Ein Tag, der mit einem leichten Hoffnungsschimmer für Pakistan begonnen hatte - der umstrittene neue Präsident Asif Ali Zardari hatte vor dem Parlament angekündigt, freiwillig etwas von seiner exzessiven verfassungsmäßigen Macht abgeben zu wollen -, endete in einem Blutbad. Die Attentäter, die am Samstag die Sicherheitsmaßnahmen vor dem Hotel Marriott in Islamabad überwanden, haben gezeigt, dass sie Herren über Ort und Zeit des Terrors sind.

Damit haben sie Pakistan endgültig zum globalen Sorgenkind Nummer eins hochgebombt. Es ist richtig, dass es noch weit labilere Staaten gibt, Staaten, wo es keinerlei zentrale Autorität gibt - wie ja gleich nebenan Afghanistan. Aber keiner davon hat 85 (eine Durchschnittsschätzung) Atombomben. Und das Grundvertrauen in die USA, das man vor einigen Jahren noch aufbringen mochte - dass sie über genaue Einsatzpläne verfügen, wie sie diese Bomben im Fall des Falles übernehmen und kontrollieren -, ist heute einigermaßen angeschlagen.

Wie jenes der USA in Pakistan: Dass nun die US-Armee von Afghanistan aus Ziele im pakistanischen Grenzgebiet ohne Einwilligung der pakistanischen Regierung angreift, war eine ausgewachsene US-Politik-Wende dem Verbündeten Pakistan gegenüber, die übrigens auch der demokratische Präsidentschaftskandidat Barack Obama mitträgt. Das macht die neue US-Politik jedoch nicht weniger _problematisch. Gerade jene Kreise, auf die sich die USA in Pakistan stützen, sprich die Militärs, werden dadurch in ein arges Dilemma gestürzt, gespalten und geschwächt.

Sicherheitsexperten sind hingegen ziemlich einhellig der Meinung, dass die US-Regierung sich weiter an die pakistanischen Militärs halten sollte, vertreten durch den diskreten Nachfolger Pervez Musharrafs an der Armeespitze, Ashfaq Kayani.
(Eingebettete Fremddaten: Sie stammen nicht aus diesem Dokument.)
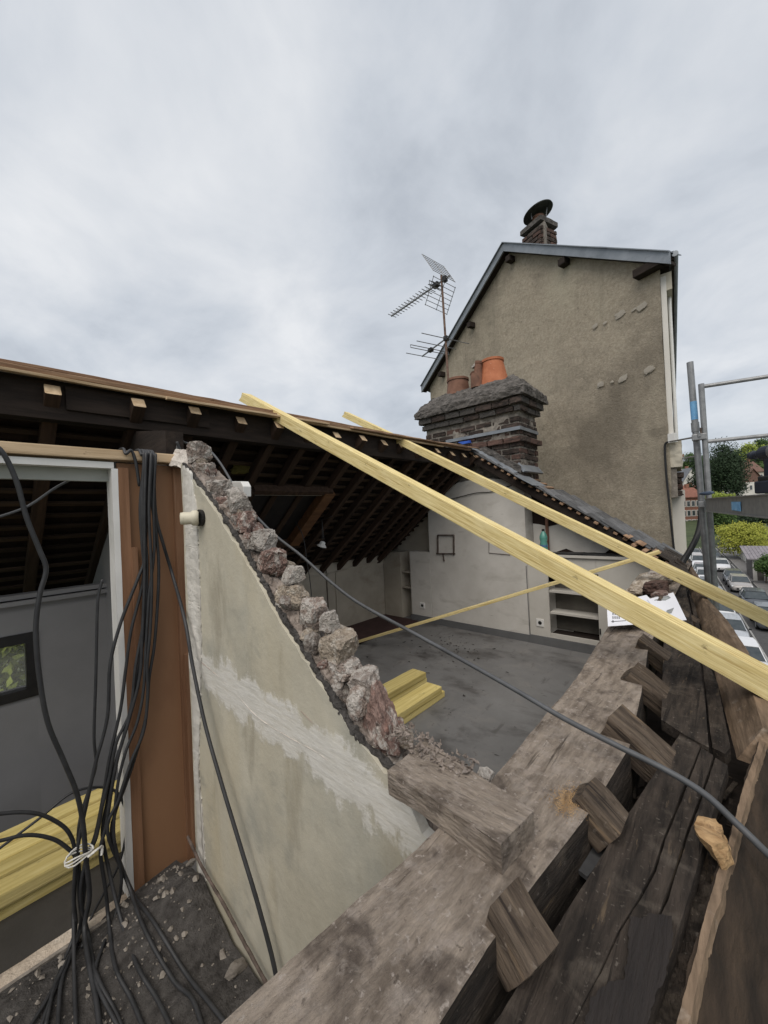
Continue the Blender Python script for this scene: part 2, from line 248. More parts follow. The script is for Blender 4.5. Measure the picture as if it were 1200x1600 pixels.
class MB:
    def __init__(s): s.v = []; s.f = []
    def add(s, vs, fs):
        k = len(s.v); s.v += [V(a) for a in vs]; s.f += [[i + k for i in f] for f in fs]; return s
    def obox(s, c, a, b, d):
        c, a, b, d = V(c), V(a), V(b), V(d)
        vs = [c + a * i + b * j + d * k for i in (-1, 1) for j in (-1, 1) for k in (-1, 1)]
        return s.add(vs, [(0, 1, 3, 2), (4, 6, 7, 5), (0, 4, 5, 1), (2, 3, 7, 6), (0, 2, 6, 4), (1, 5, 7, 3)])
    def box(s, x0, x1, y0, y1, z0, z1):
        return s.obox(((x0 + x1) / 2, (y0 + y1) / 2, (z0 + z1) / 2), ((x1 - x0) / 2, 0, 0), (0, (y1 - y0) / 2, 0), (0, 0, (z1 - z0) / 2))
    def bar(s, p0, p1, w, h, up=(0, 0, 1)):
        p0, p1 = V(p0), V(p1); x = (p1 - p0).normalized(); y = V(up).cross(x).normalized(); z = x.cross(y)
        return s.obox((p0 + p1) / 2, (p1 - p0) / 2, y * w / 2, z * h / 2)
    def prism(s, poly, d):
        n = len(poly); d = V(d); vs = [V(p) for p in poly] + [V(p) + d for p in poly]
        return s.add(vs, [list(range(n)), list(range(2 * n - 1, n - 1, -1))] + [(i, (i + 1) % n, n + (i + 1) % n, n + i) for i in range(n)])
    def tube(s, pts, r, n=8, cap=True):
        pts = [V(p) for p in pts]; k = len(pts); rs = r if isinstance(r, (list, tuple)) else [r] * k
        t0 = (pts[1] - pts[0]).normalized(); a = t0.orthogonal().normalized(); vs = []; fs = []
        for i, p in enumerate(pts):
            t = (pts[min(i + 1, k - 1)] - pts[max(i - 1, 0)]).normalized()
            a = (a - t * a.dot(t)).normalized(); b = t.cross(a)
            for j in range(n):
                q = 2 * math.pi * j / n; vs.append(p + (a * math.cos(q) + b * math.sin(q)) * rs[i])
        for i in range(k - 1):
            for j in range(n): fs.append((i * n + j, i * n + (j + 1) % n, (i + 1) * n + (j + 1) % n, (i + 1) * n + j))
        if cap: fs += [list(range(n - 1, -1, -1)), [(k - 1) * n + j for j in range(n)]]
        return s.add(vs, fs)
    def lathe(s, c, prof, n=20, ax=(0, 0, 1), close=True):
        z = V(ax).normalized(); a = z.orthogonal().normalized(); b = z.cross(a); c = V(c); vs = []; fs = []; k = len(prof)
        for r, h in prof:
            for j in range(n):
                q = 2 * math.pi * j / n; vs.append(c + z * h + (a * math.cos(q) + b * math.sin(q)) * r)
        for i in range(k - 1):
            for j in range(n): fs.append((i * n + j, i * n + (j + 1) % n, (i + 1) * n + (j + 1) % n, (i + 1) * n + j))
        if close: fs += [list(range(n - 1, -1, -1)), [(k - 1) * n + j for j in range(n)]]
        return s.add(vs, fs)
    def quad(s, *p): return s.add(p, [list(range(len(p)))])
    def mesh(s, name, M, smooth=False, bev=0, cut=0, rough=None, nvec=None, recalc=True):
        bm = bmesh.new(); Mi = M.inverted(); bv = [bm.verts.new(Mi @ p) for p in s.v]
        for f in s.f:
            try: bm.faces.new([bv[i] for i in f])
            except ValueError: pass
        if recalc: bmesh.ops.recalc_face_normals(bm, faces=bm.faces)
        if bev: bmesh.ops.bevel(bm, geom=list(bm.edges), offset=bev, segments=2, affect='EDGES', profile=.6, clamp_overlap=True)
        if cut:
            bmesh.ops.triangulate(bm, faces=bm.faces); refine(bm, cut)
        _seed[0] += 1
        if rough:
            for amp, scl in (rough if isinstance(rough, list) else [rough]): wobble(bm, amp, scl, _seed[0])
        if nvec: wobble(bm, nvec[0], nvec[1], _seed[0] + 50, False)
        me = bpy.data.meshes.new(name); bm.to_mesh(me); bm.free()
        if smooth:
            for p in me.polygons: p.use_smooth = True
        return me
    def build(s, name, m, parent=None, M=None, mat2=None, **k):
        if M is None:
            lo = V([min(p[i] for p in s.v) for i in range(3)]); hi = V([max(p[i] for p in s.v) for i in range(3)])
            M = Matrix.Translation(V(((lo.x + hi.x) / 2, (lo.y + hi.y) / 2, lo.z)))
        me = s.mesh(name, M, **k); me.materials.append(m)
        return link(bpy.data.objects.new(name, me), parent, M)
def inst(name, me, parent, M): return link(bpy.data.objects.new(name, me), parent, M)
def board_mesh(name, L, w, h, nx=8, e=.004, amp=.0015, scl=9, seed=0, twist=0, endcut=0):
    """a timber along local X from 0 to L, centred in Y and Z, with softened, uneven arrises"""
    d = min(.3, 2.2 * e / min(w, h) * 2)
    ts = [-1, -1 + d, 0, 1 - d, 1]; xs = [0] + [L * (i / nx) for i in range(1, nx)] + [L]
    xs = sorted(set(xs + [min(e, L * .1), L - min(e, L * .1)]))
    bm = bmesh.new(); G = {}
    nX, nT = len(xs), len(ts)
    def vert(i, j, k):
        if (i, j, k) in G: return G[i, j, k]
        x, y, z = xs[i], ts[j] * w / 2, ts[k] * h / 2
        ex = (i in (0, nX - 1)); ey = (j in (0, nT - 1)); ez = (k in (0, nT - 1))
        wob = .6 + .8 * abs(noise.noise(V((x * 7, j * 1.3 + seed, k * 1.7))))
        if ey and ez: y -= math.copysign(e * .5 * wob, y); z -= math.copysign(e * .5 * wob, z)
        if ex and (ey or ez): x += (e * .6 if i == 0 else -e * .6) * wob
        if i == 0 and endcut: x += ts[k] * endcut
        p = V((x, y, z))
        n = noise.noise_vector(p * scl + V((seed * 5.3, seed, -seed))) * amp
        G[i, j, k] = bm.verts.new(p + n); return G[i, j, k]
    def face(*q):
        try: bm.faces.new([vert(*a) for a in q])
        except ValueError: pass
    for i in range(nX - 1):
        for j in range(nT - 1):
            face((i, j, 0), (i, j + 1, 0), (i + 1, j + 1, 0), (i + 1, j, 0)); face((i, j, nT - 1), (i + 1, j, nT - 1), (i + 1, j + 1, nT - 1), (i, j + 1, nT - 1))
            face((i, 0, j), (i + 1, 0, j), (i + 1, 0, j + 1), (i, 0, j + 1)); face((i, nT - 1, j), (i, nT - 1, j + 1), (i + 1, nT - 1, j + 1), (i + 1, nT - 1, j))
    for j in range(nT - 1):
        for k in range(nT - 1):
            face((0, j, k), (0, j, k + 1), (0, j + 1, k + 1), (0, j + 1, k)); face((nX - 1, j, k), (nX - 1, j + 1, k), (nX - 1, j + 1, k + 1), (nX - 1, j, k + 1))
    bmesh.ops.recalc_face_normals(bm, faces=bm.faces)
    me = bpy.data.meshes.new(name); bm.to_mesh(me); bm.free()
    return me
def board(name, p0, p1, w, h, m, parent=None, up=(0, 0, 1), ends=None, **k):
    p0, p1 = V(p0), V(p1); _seed[0] += 1
    me = board_mesh(name, (p1 - p0).length, w, h, seed=_seed[0], **k); me.materials.append(m)
    M = frame(p0, p1 - p0, up)
    if ends:
        me.materials.append(ends); L = (p1 - p0).length
        for p in me.polygons:
            if abs(p.normal.x) > .8 and (p.center.x < .02 or p.center.x > L - .02): p.material_index = 1
    return link(bpy.data.objects.new(name, me), parent, M)
def spline(pts, n=8):
    pts = [V(p) for p in pts]; out = []
    q = [pts[0] * 2 - pts[1]] + pts + [pts[-1] * 2 - pts[-2]]
    for i in range(1, len(q) - 2):
        for j in range(n):
            t = j / n; a, b, c, d = q[i - 1], q[i], q[i + 1], q[i + 2]
            out.append(.5 * ((2 * b) + (c - a) * t + (2 * a - 5 * b + 4 * c - d) * t * t + (3 * b - a - 3 * c + d) * t ** 3))
    return out + [pts[-1]]
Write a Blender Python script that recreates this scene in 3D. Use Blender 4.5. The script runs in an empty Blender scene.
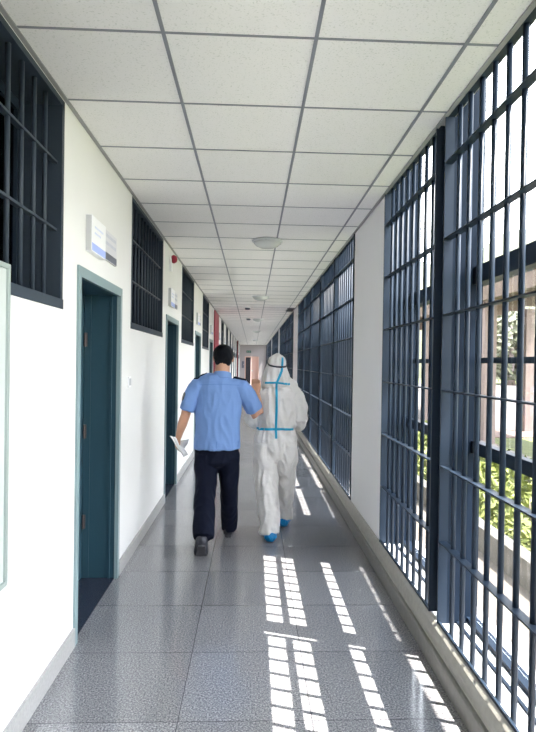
import bpy, bmesh, math, random
from mathutils import Vector, Matrix
from mathutils.bvhtree import BVHTree
random.seed(7)
S = bpy.context.scene
COL = S.collection
PI = math.pi

# ------------------------------------------------------------------ camera
F, CX, CY = 562.5264, 275.9543, 367.7674
yaw, pitch, roll = 0.0416, -0.0084, 0.0148
sy, cy, sp, cp = math.sin(yaw), math.cos(yaw), math.sin(pitch), math.cos(pitch)
fw = Vector((sy*cp, cy*cp, sp)); r0 = Vector((cy, -sy, 0)); u0 = r0.cross(fw)
rt = r0*math.cos(roll) + u0*math.sin(roll); up = -r0*math.sin(roll) + u0*math.cos(roll)
cd = bpy.data.cameras.new('camera'); cam = bpy.data.objects.new('camera', cd); COL.objects.link(cam)
M = Matrix((rt, up, -fw)).transposed().to_4x4(); M.translation = Vector((0, 0, 1.6)); cam.matrix_world = M
cd.sensor_fit = 'VERTICAL'; cd.sensor_height = 24.0; cd.lens = 24.0*F/732
cd.shift_x = -(CX-268)/732; cd.shift_y = (CY-366)/732
cd.clip_end = 600; cd.clip_start = .02
S.camera = cam

# ------------------------------------------------------------------ sky, sun, exposure
w = bpy.data.worlds.new('sky'); S.world = w; w.use_nodes = True
nt = w.node_tree; bgn = nt.nodes['Background']
tc = nt.nodes.new('ShaderNodeTexCoord'); sx = nt.nodes.new('ShaderNodeSeparateXYZ'); rp = nt.nodes.new('ShaderNodeValToRGB')
nt.links.new(tc.outputs['Generated'], sx.inputs[0]); nt.links.new(sx.outputs['Z'], rp.inputs[0]); nt.links.new(rp.outputs[0], bgn.inputs[0])
rp.color_ramp.elements[0].position = 0.0; rp.color_ramp.elements[0].color = (1, .985, .97, 1)
rp.color_ramp.elements[1].position = .8; rp.color_ramp.elements[1].color = (.74, .86, 1, 1)
bgn.inputs[1].default_value = 8.0
sd = bpy.data.lights.new('sun', 'SUN'); sun = bpy.data.objects.new('sun', sd); COL.objects.link(sun)
sd.energy = 24; sd.angle = math.radians(.25); sd.color = (1, .95, .87)
sun.rotation_euler = Vector((-1, .35, -2.85)).to_track_quat('-Z', 'Y').to_euler()
sun.location = (6, -2, 12)
vs = S.view_settings; vs.view_transform = 'Standard'; vs.look = 'None'; vs.gamma = 1; vs.use_curve_mapping = False
vs.exposure = .58
S.cycles.max_bounces = 12; S.cycles.diffuse_bounces = 8; S.cycles.glossy_bounces = 4; S.cycles.transparent_max_bounces = 24
S.cycles.sample_clamp_indirect = 8; S.cycles.use_denoising = True

# ------------------------------------------------------------------ helpers
def mat(name, col, rough=.6, metal=0, noise=0, nscale=8, bump=0, bscale=60, spec=.5, emis=None, estr=0):
    m = bpy.data.materials.new(name); m.use_nodes = True; n = m.node_tree.nodes; l = m.node_tree.links
    b = n['Principled BSDF']; b.inputs['Base Color'].default_value = (*col, 1); b.inputs['Roughness'].default_value = rough
    b.inputs['Metallic'].default_value = metal; b.inputs['Specular IOR Level'].default_value = spec
    t = n.new('ShaderNodeTexCoord')
    if noise:
        x = n.new('ShaderNodeTexNoise'); x.inputs['Scale'].default_value = nscale; x.inputs['Detail'].default_value = 6
        l.new(t.outputs['Object'], x.inputs['Vector'])
        r = n.new('ShaderNodeValToRGB'); l.new(x.outputs[0], r.inputs[0]); l.new(r.outputs[0], b.inputs['Base Color'])
        r.color_ramp.elements[0].position = .3; r.color_ramp.elements[1].position = .7
        r.color_ramp.elements[0].color = (*[c*(1-noise) for c in col], 1)
        r.color_ramp.elements[1].color = (*[min(1, c*(1+noise)) for c in col], 1)
    if bump:
        x = n.new('ShaderNodeTexNoise'); x.inputs['Scale'].default_value = bscale; x.inputs['Detail'].default_value = 4
        l.new(t.outputs['Object'], x.inputs['Vector'])
        bp = n.new('ShaderNodeBump'); bp.inputs['Strength'].default_value = bump; bp.inputs['Distance'].default_value = .02
        l.new(x.outputs[0], bp.inputs['Height']); l.new(bp.outputs[0], b.inputs['Normal'])
    if emis: b.inputs['Emission Color'].default_value = (*emis, 1); b.inputs['Emission Strength'].default_value = estr
    return m
def box(bm, x0, x1, y0, y1, z0, z1):
    v = [bm.verts.new(p) for p in ((x0,y0,z0),(x1,y0,z0),(x1,y1,z0),(x0,y1,z0),(x0,y0,z1),(x1,y0,z1),(x1,y1,z1),(x0,y1,z1))]
    for f in ((0,3,2,1),(4,5,6,7),(0,1,5,4),(1,2,6,5),(2,3,7,6),(3,0,4,7)): bm.faces.new([v[i] for i in f])
def boxes(*L):
    bm = bmesh.new()
    for b in L: box(bm, *b)
    return bm
def cyl(bm, p, q, r, n=12, r2=None):
    p, q = Vector(p), Vector(q); r2 = r if r2 is None else r2; t = (q-p).normalized()
    a = t.cross(Vector((0,0,1)) if abs(t.z) < .9 else Vector((0,1,0))).normalized(); b = t.cross(a)
    A = [bm.verts.new(p+(a*math.cos(2*PI*i/n)+b*math.sin(2*PI*i/n))*r) for i in range(n)]
    B = [bm.verts.new(q+(a*math.cos(2*PI*i/n)+b*math.sin(2*PI*i/n))*r2) for i in range(n)]
    for i in range(n): bm.faces.new((A[i], A[(i+1)%n], B[(i+1)%n], B[i]))
    bm.faces.new(A[::-1]); bm.faces.new(B)
def lathe(bm, prof, c=(0,0,0), n=32, axis='z'):
    rings = []
    for r, z in prof:
        ring = []
        for i in range(n):
            a = 2*PI*i/n; q = (r*math.cos(a), r*math.sin(a), z)
            if axis == 'x': q = (z, q[0], q[1])
            ring.append(bm.verts.new((c[0]+q[0], c[1]+q[1], c[2]+q[2])))
        rings.append(ring)
    for A, B in zip(rings, rings[1:]):
        for i in range(n): bm.faces.new((A[i], A[(i+1)%n], B[(i+1)%n], B[i]))
    bm.faces.new(rings[0][::-1]); bm.faces.new(rings[-1])
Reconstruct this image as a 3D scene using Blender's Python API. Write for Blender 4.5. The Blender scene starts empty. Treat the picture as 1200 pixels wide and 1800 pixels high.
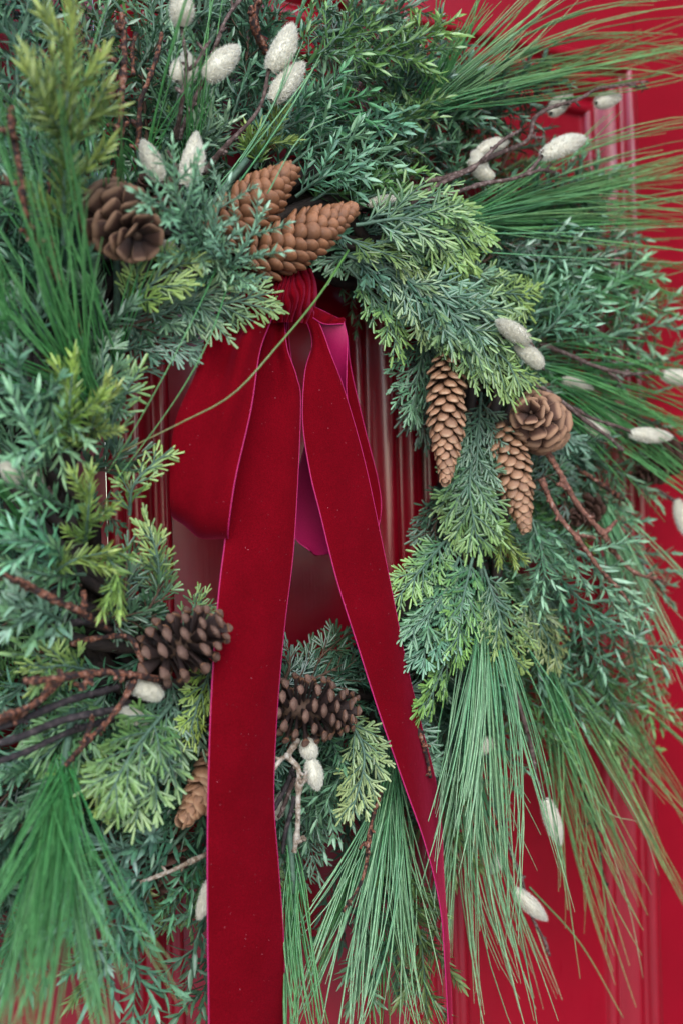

Es heißt aber, er sei nicht so willfährig, wie von den USA gewünscht, und die über den Sommer geführten Sicherheitsgespräche zwischen Washington und Islamabad hätten nicht die gewünschten Ergebnisse gebracht.

Der Pakistan-Experte Tariq Ali verweist darauf, dass in der Region Verschwörungstheorien grassieren, des Inhalts, dass die USA Pakistan und ihre bisherigen Verbündeten in Islamabad aufgegeben haben und deshalb mit Absicht destabilisieren wollen, um am Ende die Kontrolle übernehmen zu können, Stichwort Atomwaffen. Es ist jedoch eher _unwahrscheinlich, dass die USA, so wie sich die Lage in der Region heute darstellt, sich noch in einer solchen gefährlichen Selbstüberschätzung üben. Die „kreative" US-Politik in der Region sollte mit dem Debakel im Irak ein Ende gefunden haben, wo sich die Lage derzeit wieder signifikant verschlechtert (aber das kann ein vorübergehendes Phänomen während des Ramadans sein, hoffentlich).

Falls eine eindeutige Zuordnung des Attentats von Samstag ausbleibt, werden wohl auch interne pakistanische „Cui bono"-Verschwörungstheorien auftauchen: Wer aller hat ein Interesse am Scheitern Zardaris? Und in Pakistan ist ja die Gemengelage oft nicht klar, besonders die Rolle des Geheimdienstes ISI mit seiner Nähe zu Islamisten.

Das Attentat ist als zynische Grußadresse zum ersten Auftritt Zardaris im Parlament zu lesen - während das Ziel, das Marriott, ihm eine internationale Dimension gibt (wahrscheinlich wären außerhalb des Ramadans noch mehr Ausländer dort gewesen). Der Krieg an der afghanisch-pakistanischen Grenze, wo es immer auch um lokale Angelegenheiten ging, ist durch die neue US-Politik endgültig in einen internationalen Kontext gehoben worden. Dafür ist ein hoher Preis zu bezahlen.